The core is the enormity of the shift our society is making with sanctioning the choice of death as yet another freedom of the individual, whereas in the past this was always a question for society. 


The problem with progressivism is that everything that is superficially compassionate and emotionally correct is taken to be automatically good, and contrary and alternative positions are taken to be automatically bad. And the pillars keep falling. 


Premier Annastacia Palaszczuk said “Queenslanders have spoken loud and clear and we’ve listened” and the VAD law represented “a coming of age” for the state: “I do not think that 10 years ago Queensland was ready for these laws.”


She may well be correct about where the people of Queensland sit in relation to this law, but it doesn’t mean the people are right on this. The public needed to be led properly. They needed to understand the meaning of the profound changes at stake.
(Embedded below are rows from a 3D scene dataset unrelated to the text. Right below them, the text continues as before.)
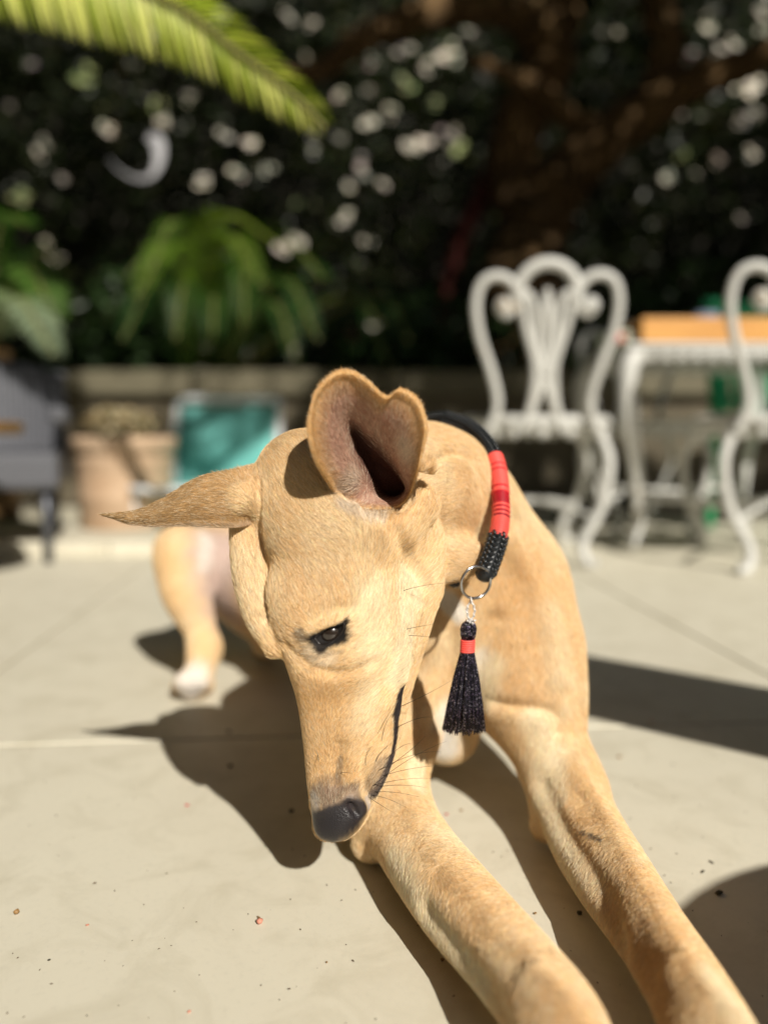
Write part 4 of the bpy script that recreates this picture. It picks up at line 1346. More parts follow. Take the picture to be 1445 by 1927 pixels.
def side_ear():
    st = [(485, 885, 985, .626), (455, 880, 992, .614), (430, 884, 994, .607), (400, 890, 993, .602), (370, 899, 991, .598), (345, 913, 990, .596), (320, 929, 991, .594),
          (290, 946, 991, .592), (262, 958, 989, .591), (238, 963, 985, .590), (212, 965, 976, .590), (190, 966, 969, .590)]
    st = spline([[x, t, b, d - .056 * min(1, max(.3, (x - 192) / 270))] for x, t, b, d in st], 6)
    nu, nv = len(st), 24
    A = np.zeros((nu, nv, 3)); reg = np.zeros((nu, nv))
    for i in range(nu):
        x, t, b, d = st[i]
        hh = (b - t) / 2; cy = (b + t) / 2
        thick = min(9, hh * .8) + 1
        for j in range(nv):
            a = j / nv * 2 * math.pi
            yy = cy - hh * math.cos(a)
            s_ = math.sin(a)
            bow = (hh * .42) * (1 - ((yy - cy) / (hh + 1e-6)) ** 2)        # bowed towards the viewer
            dd = d - R(bow + (thick * s_ if s_ > 0 else thick * s_ * .9), d)
            if math.cos(a) < -.72:                                          # lower hem curls forward
                dd -= R(min(7, hh * .3), d) * (-.72 - math.cos(a)) / .28
            A[i, j] = P(x + 4 * math.sin(yy * .35) * (hh > 20) * .3, yy, dd)
            reg[i, j] = 5 + (.5 - .5 * math.cos(a)) * .9
    F = []
    for i in range(nu - 1):
        for j in range(nv):
            j2 = (j + 1) % nv
            F.append((i * nv + j, i * nv + j2, (i + 1) * nv + j2, (i + 1) * nv + j))
    V_ = np.concatenate([A.reshape(-1, 3), [A[-1].mean(0)]])
    for j in range(nv):
        F.append(((nu - 1) * nv + j, (nu - 1) * nv + (j + 1) % nv, nu * nv, nu * nv))
    F = np.array([f for f in F if len(set(f)) == 4])
    return V_, F, np.concatenate([reg.ravel(), [5.5]])

region = np.zeros(len(V))
for fn in (upright_ear, side_ear):
    v, q, r = fn()
    # faces must look outwards: the inside of the cup and the near side of the flap face the viewer
    t = q[(r[q[:, 0]] > 1.2) & (r[q[:, 0]] < 1.6)] if fn is upright_ear else q
    nn = np.cross(v[t[:, 1]] - v[t[:, 0]], v[t[:, 2]] - v[t[:, 0]]); ce = v[t[:, 0]]
    if fn is upright_ear:
        out = (nn[:, 1]).mean() < 0
    else:
        vol = (ce * nn).sum() - (ce.mean(0) * nn).sum()
        out = vol > 0
    if not out:
        q = q[:, ::-1]
    Q = np.concatenate([Q, q + len(V)]); V = np.concatenate([V, v]); region = np.concatenate([region, r])
full_tree = BVHTree.FromPolygons(V.tolist(), Q.tolist())

# ---- markings of the coat
TAN = (.81, .565, .295); CREAM = (.90, .745, .505); ORANGE = (.74, .455, .195); WHITE = (.88, .83, .76)
STROKES = [  # (points in px, radius px, colour, strength)
    ([(610, 1330), (625, 1460)], 75, ORANGE, .55), ([(640, 1290)], 60, ORANGE, .3), ([(600, 1040), (600, 1100)], 70, ORANGE, .25),
    ([(780, 880), (830, 960)], 60, ORANGE, .35), ([(870, 900), (880, 980)], 45, ORANGE, .55),
    ([(770, 1100), (765, 1200), (752, 1270)], 42, CREAM, .9), ([(700, 1120), (700, 1220)], 50, CREAM, .6), ([(690, 1300), (680, 1360)], 36, CREAM, .45),
    ([(450, 1060), (480, 1180)], 40, CREAM, .4), ([(640, 1010)], 90, CREAM, .35), ([(900, 1000), (940, 950)], 30, CREAM, .6),
    ([(980, 1150), (1000, 1250)], 90, ORANGE, .25), ([(960, 1110), (1000, 1060)], 50, ORANGE, .45), ([(1040, 1150), (1060, 1270)], 40, CREAM, .45),
    ([(940, 1290), (985, 1310)], 40, ORANGE, .5),
    ([(838, 1125), (862, 1150)], 20, WHITE, .9), ([(905, 1240), (880, 1300), (862, 1340)], 34, WHITE, .75), ([(850, 1350), (830, 1400)], 46, WHITE, .97), ([(930, 1250), (915, 1310)], 30, CREAM, .8),
    ([(1010, 1360), (1035, 1420), (1020, 1500)], 36, CREAM, .95), ([(1045, 1440), (1055, 1500)], 24, CREAM, .7),
    ([(1030, 1540), (1075, 1640), (1130, 1760), (1200, 1880)], 44, CREAM, .95), ([(1110, 1500), (1190, 1620), (1270, 1760), (1330, 1880)], 48, ORANGE, .4),
    ([(1330, 1830), (1390, 1920)], 30, CREAM, .7),
    ([(700, 1540), (740, 1620), (810, 1720), (900, 1850), (950, 1920)], 46, CREAM, .9), ([(790, 1540), (900, 1660), (1020, 1800), (1080, 1900)], 55, ORANGE, .4),
    ([(785, 1420), (785, 1470)], 22, CREAM, .8), ([(960, 1860), (1010, 1925)], 34, ORANGE, .45),
    ([(360, 1280), (350, 1300)], 46, (.80, .74, .68), .98), ([(412, 1040), (416, 1130)], 75, (.60, .46, .41), .95), ([(385, 1010), (385, 1060)], 20, WHITE, .6),
    # far and inner sides
    ([(650, 952), (690, 975), (720, 978)], 14, (.62, .52, .42), .7), ([(735, 985), (770, 965)], 12, ORANGE, .8),
    # around the eye
    ([(585, 1228), (615, 1240)], 18, (.74, .62, .47), .5),
    ([(594, 1200), (620, 1191), (640, 1181)], 18, (.010, .008, .007), 1.0), ([(606, 1210), (640, 1195)], 19, (.010, .008, .007), 1.0), ([(604, 1219)], 10, (.02, .015, .012), 1.0), ([(641, 1174), (648, 1170)], 7, (.015, .012, .010), 1.0), ([(560, 1200), (585, 1235), (640, 1228)], 5, (.30, .20, .12), .5),
    ([(570, 1192), (572, 1203)], 10, (.10, .075, .055), .7),
    # lips, speckled chin and nose
    ([(755, 1300), (751, 1320), (746, 1345)], 15, (.03, .022, .020), 1.0), ([(745, 1348), (741, 1400), (733, 1436)], 8, (.04, .030, .030), 1.0),
    ([(733, 1430), (722, 1462), (704, 1494)], 15, (.07, .058, .058), .95), ([(715, 1440), (700, 1480)], 20, (.28, .20, .15), .55),
    ([(605, 1500), (640, 1506), (660, 1500)], 26, (.16, .12, .11), .75), ([(620, 1480)], 26, (.30, .20, .14), .6), ([(640, 1430), (636, 1470)], 7, (.16, .11, .09), .5),
    ([(592, 1505), (590, 1540)], 12, (.42, .38, .34), .7),
    ([(600, 1545), (620, 1535), (645, 1530)], 22, (.028, .024, .027), 1.0), ([(606, 1556, .572), (626, 1570, .566), (626, 1564, .572), (650, 1552, .571), (674, 1532, .569)], 33, (.026, .022, .024), 1.0),
    ([(622, 1550, .566), (634, 1553, .562), (645, 1548, .562)], 26, (.022, .019, .021), 1.0),
    ([(655, 1510), (680, 1518)], 13, (.035, .028, .030), 1.0),
    ([(690, 1504), (694, 1520)], 7, (.5, .43, .38), .8),
    # scar and dirt on the leg
    ([(1095, 1563), (1112, 1570), (1130, 1582)], 3.5, (.05, .035, .03), .85),
]
STROKES3 = []
for pts, r, c, st in STROKES:
    hs = [S(q[0], q[1], tree=full_tree) if len(q) == 2 else P(*q) for q in pts]
    hs = [h for h in hs if h is not None]
    if len(hs) > 1:                            # a bearing that slips past the edge of the head is dropped
        dm = np.median([h[1] for h in hs]); hs = [h for h in hs if abs(h[1] - dm) < .09 or dm > 1.0]
    if hs and st > 0:
        d = np.mean([(h - [0, 0, CAM_H]) @ [0, CP, -SP_] for h in hs])
        STROKES3.append((np.array(hs), R(r, d), np.array(c), st))

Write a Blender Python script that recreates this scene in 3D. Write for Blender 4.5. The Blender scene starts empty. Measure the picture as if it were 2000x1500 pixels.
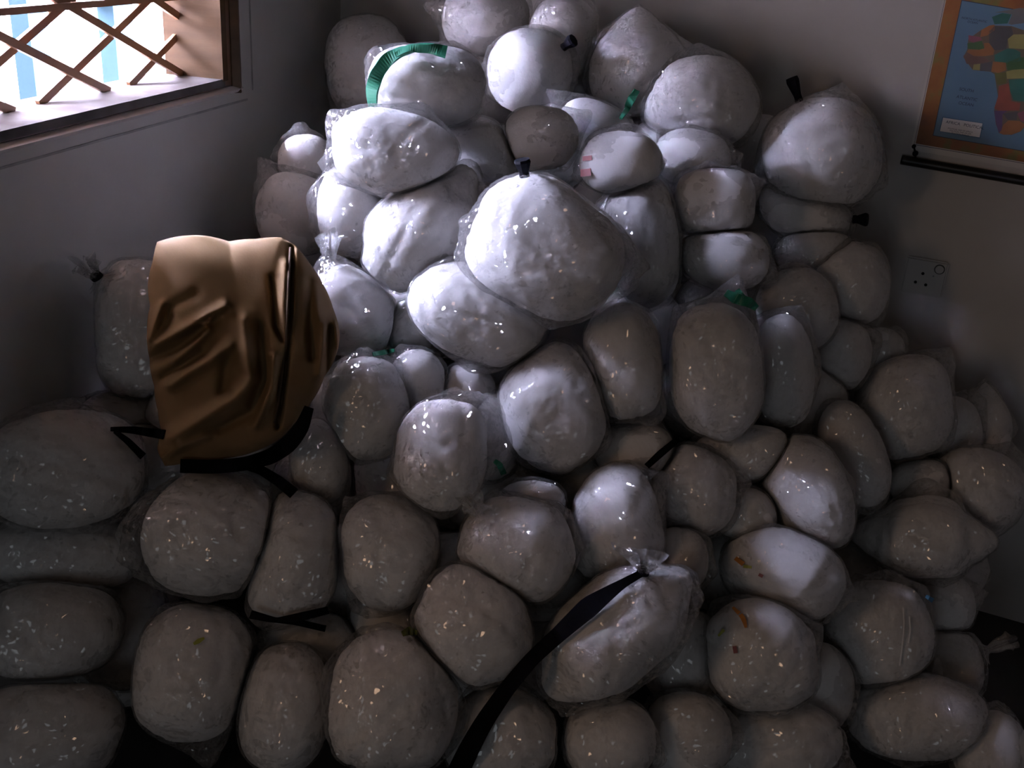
import bpy, bmesh, math, random
import numpy as np
from mathutils import Vector, Matrix
from mathutils.bvhtree import BVHTree

# ------------------------------------------------------------------ camera, world, lights, exposure
f = 2080.0            # focal length in pixels of the 2000x1500 frame
H = 1.5               # camera height over the floor
nrm = lambda v: np.array(v, float) / np.linalg.norm(v)
_d = nrm((-325, 4823, 2080))
_Y = nrm(np.array([0, 0, 1.]) - _d * _d[2])
R3 = np.array([np.cross(_Y, -_d), _Y, -_d])       # camera axes (right, down, forward) -> world
EYE = np.array([0, 0, H])
scene = bpy.context.scene
col = scene.collection
cam_d = bpy.data.cameras.new('camera'); cam = bpy.data.objects.new('camera', cam_d); col.objects.link(cam)
cam_d.sensor_width = 36.0; cam_d.lens = f / 2000 * 36.0; cam_d.clip_start = 0.02
_rot = Matrix((R3[:, 0], -R3[:, 1], -R3[:, 2])).transposed().to_4x4()
cam.matrix_world = Matrix.Translation(Vector(EYE)) @ _rot
scene.camera = cam
scene.view_settings.view_transform = 'Standard'; scene.view_settings.look = 'None'
scene.view_settings.gamma = 1.0; scene.view_settings.use_curve_mapping = False
scene.view_settings.exposure = 0.0
SKY, SUN, WARM, FILL = 500.0, 80.0, 9.0, 4.8
world = bpy.data.worlds.new('sky'); scene.world = world; world.use_nodes = True
bg = world.node_tree.nodes['Background']
bg.inputs['Color'].default_value = (0.68, 0.70, 1.0, 1); bg.inputs['Strength'].default_value = SKY

def ray(px, py): return R3 @ np.array([(px - 1000) / f, (py - 750) / f, 1.])
def at(px, py, D): return EYE + ray(px, py) * D
vl = R3 @ nrm((567, -859, 2080)); vl[2] = 0
vr = R3 @ nrm((-5000, -1234, 2080)); vr[2] = 0
UL, UR = -nrm(vl), -nrm(vr)                        # along each wall, away from the room corner
NL = np.array([UL[1], -UL[0], 0]); NR = np.array([UR[1], -UR[0], 0])
def hit(px, py, P, N):
    r = ray(px, py); t = np.dot(P - EYE, N) / np.dot(r, N)
    return EYE + r * t, t
K, _ = hit(665, 0, at(1810, 540, 2.45), NR); K[2] = 0     # the room corner on the floor
NL = NL * np.sign(np.dot(EYE - K, NL)); NR = NR * np.sign(np.dot(EYE - K, NR))   # into the room
ZV = np.array([0, 0, 1.])
def onL(s, z, off=0): return K + UL * s + ZV * z + NL * off
def onR(s, z, off=0): return K + UR * s + ZV * z + NR * off
def pixR(px, py, off=0):
    P, t = hit(px, py, K + NR * off, NR); return np.dot(P - K, UR), P[2]
def pixL(px, py, off=0):
    P, t = hit(px, py, K + NL * off, NL); return np.dot(P - K, UL), P[2]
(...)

Treasurer Cameron Dick said this week that he feared the laws would change how our society viewed the sanctity of life, and he would vote for the VAD law “with a troubled conscience”. Conformity with progressive expectations is more powerful than long-held convictions.


Patrick Dodson told the Senate in 2018: “Where First Nations people are already overrepresented at every stage of our health system, it is irresponsible to vote in favour of another avenue to death. Paving the way for euthanasia and assisted suicide leaves First Nations people even more vulnerable, when our focus should be on working collectively to create laws that help prolong life and restore their right to enjoy a healthy life.” 


It has become a habit of Australian conservatives to emulate the rhetoric of the US deploring unelected judges and valorising parliamentary supremacy. The disparagement of the judiciary and the absolutism accorded to politicians is increasingly presented as an imperative for our country. 


And yet what conservative would not prefer that some of these questions were the product of the time-honoured methodology of the common law rather than the precipitous legislative foolishness of politicians?